-- START TASK INPUTS --

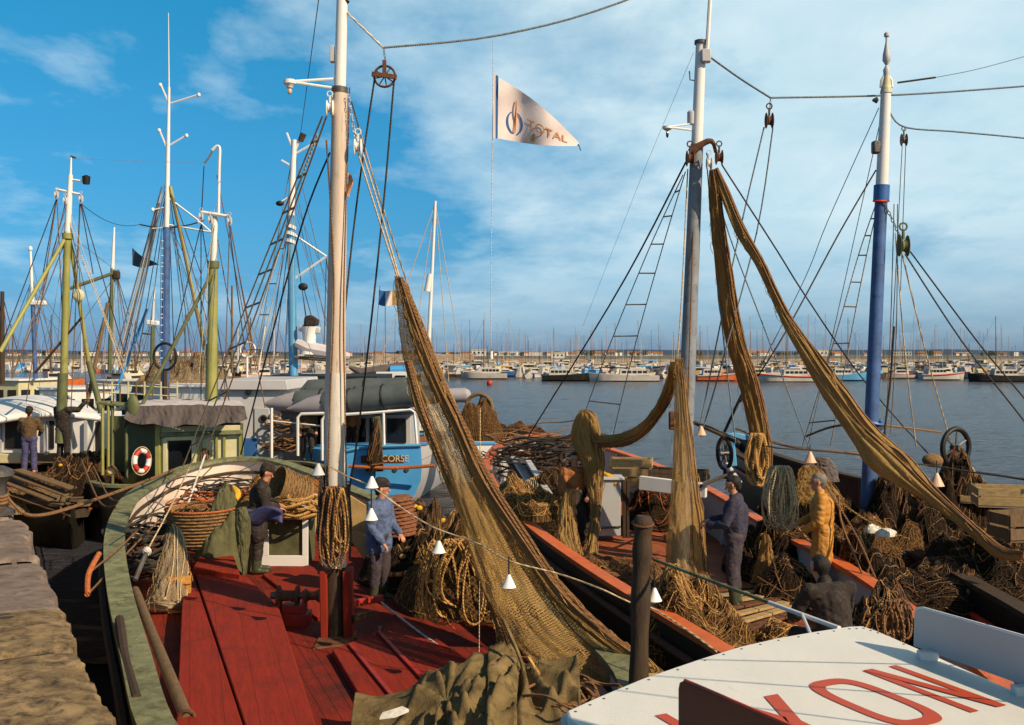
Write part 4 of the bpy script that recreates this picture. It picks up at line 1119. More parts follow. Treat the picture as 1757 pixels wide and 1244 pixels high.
# shrouds and rigging on the port side
ladder(A, [(553, 200, YM), (480, 380, 15.6), (408, 561, 18), (314, 800, 21.4)], [(560, 200, YM), (500, 370, 15), (435, 550, 17), (352, 780, 19.5)], 9, .013, 'rope_pale')
line(A, [(352, 780, 19.5), (306, 912, 18.0)], None, .02, 'rope_white')
line(A, [(545, 230, YM), (470, 430, 14), (330, 790, 15), (252, 946, 14.6)], None, .012, 'rope_pale')
ts = [W(252, 946, 14.6), W(232, 995, 14.2)]
MB().tube(ts, .035, 8).build('turnbuckle', 'steel', A); MB().ell(ts[0], (.07, .05, .07), 10, 6).build('shackle', 'rope_white', A)
line(A, [(566, 262, YM), (520, 380, YM+.5), (460, 600, 15), (413, 780, 17)], None, .013, 'rope_dark')
line(A, [(572, 195, YM), (566, 400, YM), (568, 640, YM-.1), (560, 900, YM-.1)], None, .013, 'rope_dark', name='halyard')
line(A, [(560, 240, YM), (573, 480, YM-.14), (566, 700, YM-.15), (562, 860, YM-.15)], None, .011, 'rope_brown', name='halyard')
line(A, [(600, 150, YM), (590, 500, YM-.14), (592, 700, YM-.15), (596, 900, YM-.15)], None, .010, 'rope_brown', name='halyard')
line(A, [(315, 802, 21.3), (240, 905, 16), (150, 985, 13.5)], None, .014, 'rope_brown')
line(A, [(440, 795, 22), (280, 870, 17), (215, 905, 15)], None, .010, 'rope_dark')
line(A, [(365, 800, 21), (285, 880, 17.5), (215, 952, 14.8), (150, 1020, 13.2)], None, .014, 'rope_brown')
# spare ropes right of the mast
chain([W(598, 162, YM-.1), W(606, 215, YM-.1), W(612, 242, YM-.1)], .022, 'rope_white', 'chain', A)
block(None, W(614, 252, YM-.1), 1.3, 'clean_white', 'pulley_block', A)
line(A, [(614, 262, YM-.1), (648, 370, YM-.2), (682, 476, YM-.3)], None, .012, 'rope_pale', name='halyard')
line(A, [(622, 262, YM-.1), (655, 370, YM-.2), (686, 480, YM-.3)], None, .012, 'rope_pale', name='halyard')
line(A, [(603, 175, YM), (655, 350, YM+1), (735, 590, YM+3), (800, 735, 18), (845, 870, 17.5)], None, .012, 'rope_pale')
chain([W(572, 165, YM-.05), W(567, 200, YM-.1)], .018, 'rope_white', 'chain', A)
block(None, W(566, 185, YM-.1), 1.2, 'clean_white', 'pulley_block', A)
# ropes hung in hanks on the mast
hank('rope_hank', None, W(574, 835, YM-.18), .30, 1.05, 16, .012, 'rope_brown', .06, 1, A)
hank('rope_hank', None, W(578, 838, YM-.20), .22, .95, 9, .012, 'rope_gold', .05, 2, A)
hank('rope_hank', None, W(556, 800, YM-.14), .12, 1.25, 6, .011, 'rope_dark', .04, 3, A)
for i in range(5):
    MB().tube([W(mx(840), 836+i*9, YM)+V(.17*math.cos(a), .17*math.sin(a), .02*math.sin(a+i)) for a in [k*math.pi/8 for k in range(16)]], .014, 5, closed=True).build('lashing', 'rope_dark', A)
line(A, [(598, 830, YM-.15), (602, 900, YM-.2), (600, 962, YM-.2)], None, .015, 'rope_dark', name='halyard')
line(A, [(548, 840, YM), (550, 940, YM), (546, 985, YM)], None, .013, 'rope_brown', name='halyard')

# loose gear on boat A -------------------------------------------------
# spar lying from the hatch to the rail
sp_ = MB().tube(crom([W(232, 1012, 13.6), W(262, 1090, 11.9), W(322, 1236, 9.6)], 14), [.05, .055, .06, .06, .06, .06, .06, .06, .065, .065, .065, .065, .065, .065], 10).build('spar', 'wood_pole')
tag(sp_, 'long grey wooden spar leaning on the red hatch by the left rail', 'spar')
MB().tube([W(321, 1232, 9.6)+V(.075*math.cos(a), 0, .075*math.sin(a)) for a in [i*math.pi/5 for i in range(10)]], .015, 5, closed=True).build('iron_band', 'rust', sp_)
tag(MB().tube(crom([W(205, 1062, 11.5), W(215, 1130, 10.4), W(235, 1200, 9.2)], 10), .05, 8).build('fender_pole', 'wood_dark'), 'short dark pole lying along the green rail at lower left', 'pole')
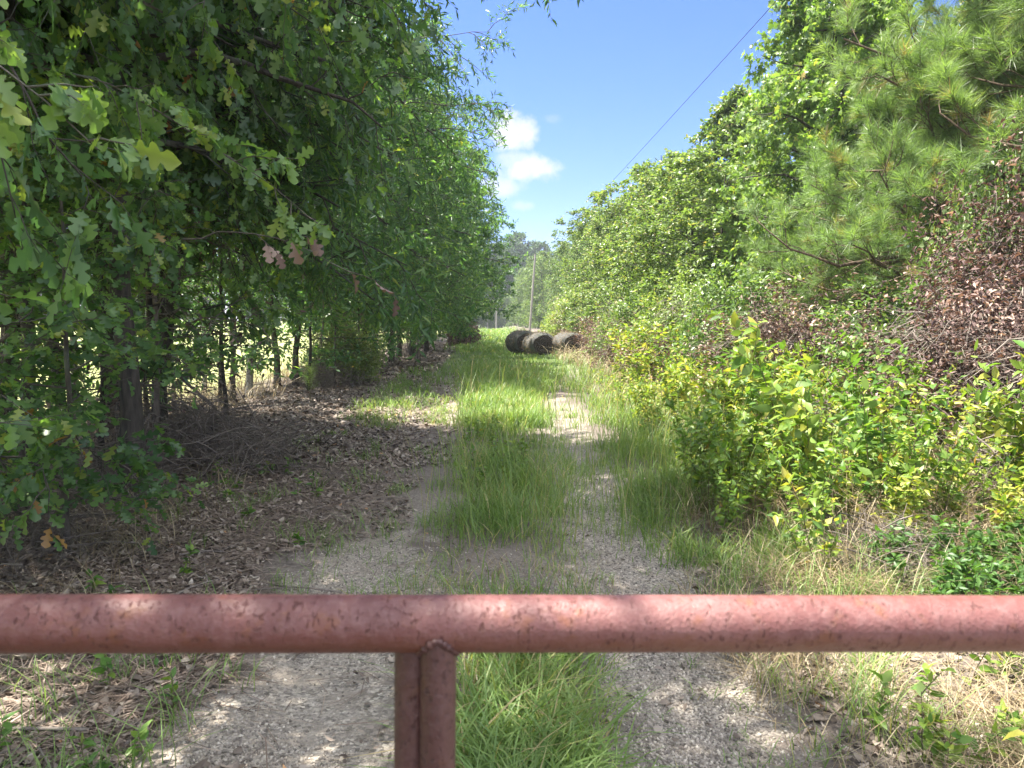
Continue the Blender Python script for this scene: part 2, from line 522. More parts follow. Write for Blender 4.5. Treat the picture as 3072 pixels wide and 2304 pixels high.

-- END TASK INPUTS --

- **INSTRUCTIONS TO FOLLOW**
Copy the listing in full and without alteration, omitting every picture.

- **REPLY**
Write part 4 of the bpy script that recreates this picture. It picks up at line 1119. More parts follow. Treat the picture as 1757 pixels wide and 1244 pixels high.
# shrouds and rigging on the port side
ladder(A, [(553, 200, YM), (480, 380, 15.6), (408, 561, 18), (314, 800, 21.4)], [(560, 200, YM), (500, 370, 15), (435, 550, 17), (352, 780, 19.5)], 9, .013, 'rope_pale')
line(A, [(352, 780, 19.5), (306, 912, 18.0)], None, .02, 'rope_white')
line(A, [(545, 230, YM), (470, 430, 14), (330, 790, 15), (252, 946, 14.6)], None, .012, 'rope_pale')
ts = [W(252, 946, 14.6), W(232, 995, 14.2)]
MB().tube(ts, .035, 8).build('turnbuckle', 'steel', A); MB().ell(ts[0], (.07, .05, .07), 10, 6).build('shackle', 'rope_white', A)
line(A, [(566, 262, YM), (520, 380, YM+.5), (460, 600, 15), (413, 780, 17)], None, .013, 'rope_dark')
line(A, [(572, 195, YM), (566, 400, YM), (568, 640, YM-.1), (560, 900, YM-.1)], None, .013, 'rope_dark', name='halyard')
line(A, [(560, 240, YM), (573, 480, YM-.14), (566, 700, YM-.15), (562, 860, YM-.15)], None, .011, 'rope_brown', name='halyard')
line(A, [(600, 150, YM), (590, 500, YM-.14), (592, 700, YM-.15), (596, 900, YM-.15)], None, .010, 'rope_brown', name='halyard')
line(A, [(315, 802, 21.3), (240, 905, 16), (150, 985, 13.5)], None, .014, 'rope_brown')
line(A, [(440, 795, 22), (280, 870, 17), (215, 905, 15)], None, .010, 'rope_dark')
line(A, [(365, 800, 21), (285, 880, 17.5), (215, 952, 14.8), (150, 1020, 13.2)], None, .014, 'rope_brown')
# spare ropes right of the mast
chain([W(598, 162, YM-.1), W(606, 215, YM-.1), W(612, 242, YM-.1)], .022, 'rope_white', 'chain', A)
block(None, W(614, 252, YM-.1), 1.3, 'clean_white', 'pulley_block', A)
line(A, [(614, 262, YM-.1), (648, 370, YM-.2), (682, 476, YM-.3)], None, .012, 'rope_pale', name='halyard')
line(A, [(622, 262, YM-.1), (655, 370, YM-.2), (686, 480, YM-.3)], None, .012, 'rope_pale', name='halyard')
line(A, [(603, 175, YM), (655, 350, YM+1), (735, 590, YM+3), (800, 735, 18), (845, 870, 17.5)], None, .012, 'rope_pale')
chain([W(572, 165, YM-.05), W(567, 200, YM-.1)], .018, 'rope_white', 'chain', A)
block(None, W(566, 185, YM-.1), 1.2, 'clean_white', 'pulley_block', A)
# ropes hung in hanks on the mast
hank('rope_hank', None, W(574, 835, YM-.18), .30, 1.05, 16, .012, 'rope_brown', .06, 1, A)
hank('rope_hank', None, W(578, 838, YM-.20), .22, .95, 9, .012, 'rope_gold', .05, 2, A)
hank('rope_hank', None, W(556, 800, YM-.14), .12, 1.25, 6, .011, 'rope_dark', .04, 3, A)
for i in range(5):
    MB().tube([W(mx(840), 836+i*9, YM)+V(.17*math.cos(a), .17*math.sin(a), .02*math.sin(a+i)) for a in [k*math.pi/8 for k in range(16)]], .014, 5, closed=True).build('lashing', 'rope_dark', A)
line(A, [(598, 830, YM-.15), (602, 900, YM-.2), (600, 962, YM-.2)], None, .015, 'rope_dark', name='halyard')
line(A, [(548, 840, YM), (550, 940, YM), (546, 985, YM)], None, .013, 'rope_brown', name='halyard')

# loose gear on boat A -------------------------------------------------
# spar lying from the hatch to the rail
sp_ = MB().tube(crom([W(232, 1012, 13.6), W(262, 1090, 11.9), W(322, 1236, 9.6)], 14), [.05, .055, .06, .06, .06, .06, .06, .06, .065, .065, .065, .065, .065, .065], 10).build('spar', 'wood_pole')
tag(sp_, 'long grey wooden spar leaning on the red hatch by the left rail', 'spar')
MB().tube([W(321, 1232, 9.6)+V(.075*math.cos(a), 0, .075*math.sin(a)) for a in [i*math.pi/5 for i in range(10)]], .015, 5, closed=True).build('iron_band', 'rust', sp_)
tag(MB().tube(crom([W(205, 1062, 11.5), W(215, 1130, 10.4), W(235, 1200, 9.2)], 10), .05, 8).build('fender_pole', 'wood_dark'), 'short dark pole lying along the green rail at lower left', 'pole')
Continue the Blender Python script for this scene: part 2, from line 522. More parts follow. Write for Blender 4.5. Treat the picture as 3072 pixels wide and 2304 pixels high.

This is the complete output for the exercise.